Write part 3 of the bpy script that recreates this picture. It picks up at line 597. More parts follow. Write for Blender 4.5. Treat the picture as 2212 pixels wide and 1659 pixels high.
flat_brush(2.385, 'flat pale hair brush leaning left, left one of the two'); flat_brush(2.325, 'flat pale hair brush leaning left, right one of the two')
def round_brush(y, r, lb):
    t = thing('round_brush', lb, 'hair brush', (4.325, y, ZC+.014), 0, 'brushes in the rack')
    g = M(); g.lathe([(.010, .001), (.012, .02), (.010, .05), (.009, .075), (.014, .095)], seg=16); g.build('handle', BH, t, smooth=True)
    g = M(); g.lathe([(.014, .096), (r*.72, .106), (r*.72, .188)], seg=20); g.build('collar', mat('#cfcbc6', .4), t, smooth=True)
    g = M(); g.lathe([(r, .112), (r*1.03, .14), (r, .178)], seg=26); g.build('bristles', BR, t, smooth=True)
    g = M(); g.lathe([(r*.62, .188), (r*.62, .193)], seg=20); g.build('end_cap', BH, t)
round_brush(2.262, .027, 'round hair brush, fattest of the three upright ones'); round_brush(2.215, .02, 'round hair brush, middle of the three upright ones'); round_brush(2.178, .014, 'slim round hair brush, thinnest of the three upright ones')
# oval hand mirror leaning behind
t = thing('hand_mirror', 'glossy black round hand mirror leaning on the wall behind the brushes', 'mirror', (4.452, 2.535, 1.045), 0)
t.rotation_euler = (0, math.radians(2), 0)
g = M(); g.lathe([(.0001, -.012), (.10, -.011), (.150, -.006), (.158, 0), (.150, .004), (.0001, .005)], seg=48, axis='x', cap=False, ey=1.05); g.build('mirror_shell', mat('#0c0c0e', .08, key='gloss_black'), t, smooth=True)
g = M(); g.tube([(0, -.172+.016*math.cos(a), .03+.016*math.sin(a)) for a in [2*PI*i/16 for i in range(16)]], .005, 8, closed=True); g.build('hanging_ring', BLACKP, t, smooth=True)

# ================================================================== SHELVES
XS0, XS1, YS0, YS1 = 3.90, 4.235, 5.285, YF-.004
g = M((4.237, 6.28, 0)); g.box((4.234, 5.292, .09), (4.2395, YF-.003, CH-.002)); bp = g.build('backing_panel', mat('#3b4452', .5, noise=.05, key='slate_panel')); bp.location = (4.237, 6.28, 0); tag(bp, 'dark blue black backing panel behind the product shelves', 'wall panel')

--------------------

## What you are asked to do
Quote each line of the listing above exactly.

## Answer to this task
Write part 3 of the bpy script that recreates this picture. It picks up at line 597. More parts follow. Write for Blender 4.5. Treat the picture as 2212 pixels wide and 1659 pixels high.
flat_brush(2.385, 'flat pale hair brush leaning left, left one of the two'); flat_brush(2.325, 'flat pale hair brush leaning left, right one of the two')
def round_brush(y, r, lb):
    t = thing('round_brush', lb, 'hair brush', (4.325, y, ZC+.014), 0, 'brushes in the rack')
    g = M(); g.lathe([(.010, .001), (.012, .02), (.010, .05), (.009, .075), (.014, .095)], seg=16); g.build('handle', BH, t, smooth=True)
    g = M(); g.lathe([(.014, .096), (r*.72, .106), (r*.72, .188)], seg=20); g.build('collar', mat('#cfcbc6', .4), t, smooth=True)
    g = M(); g.lathe([(r, .112), (r*1.03, .14), (r, .178)], seg=26); g.build('bristles', BR, t, smooth=True)
    g = M(); g.lathe([(r*.62, .188), (r*.62, .193)], seg=20); g.build('end_cap', BH, t)
round_brush(2.262, .027, 'round hair brush, fattest of the three upright ones'); round_brush(2.215, .02, 'round hair brush, middle of the three upright ones'); round_brush(2.178, .014, 'slim round hair brush, thinnest of the three upright ones')
# oval hand mirror leaning behind
t = thing('hand_mirror', 'glossy black round hand mirror leaning on the wall behind the brushes', 'mirror', (4.452, 2.535, 1.045), 0)
t.rotation_euler = (0, math.radians(2), 0)
g = M(); g.lathe([(.0001, -.012), (.10, -.011), (.150, -.006), (.158, 0), (.150, .004), (.0001, .005)], seg=48, axis='x', cap=False, ey=1.05); g.build('mirror_shell', mat('#0c0c0e', .08, key='gloss_black'), t, smooth=True)
g = M(); g.tube([(0, -.172+.016*math.cos(a), .03+.016*math.sin(a)) for a in [2*PI*i/16 for i in range(16)]], .005, 8, closed=True); g.build('hanging_ring', BLACKP, t, smooth=True)

# ================================================================== SHELVES
XS0, XS1, YS0, YS1 = 3.90, 4.235, 5.285, YF-.004
g = M((4.237, 6.28, 0)); g.box((4.234, 5.292, .09), (4.2395, YF-.003, CH-.002)); bp = g.build('backing_panel', mat('#3b4452', .5, noise=.05, key='slate_panel')); bp.location = (4.237, 6.28, 0); tag(bp, 'dark blue black backing panel behind the product shelves', 'wall panel')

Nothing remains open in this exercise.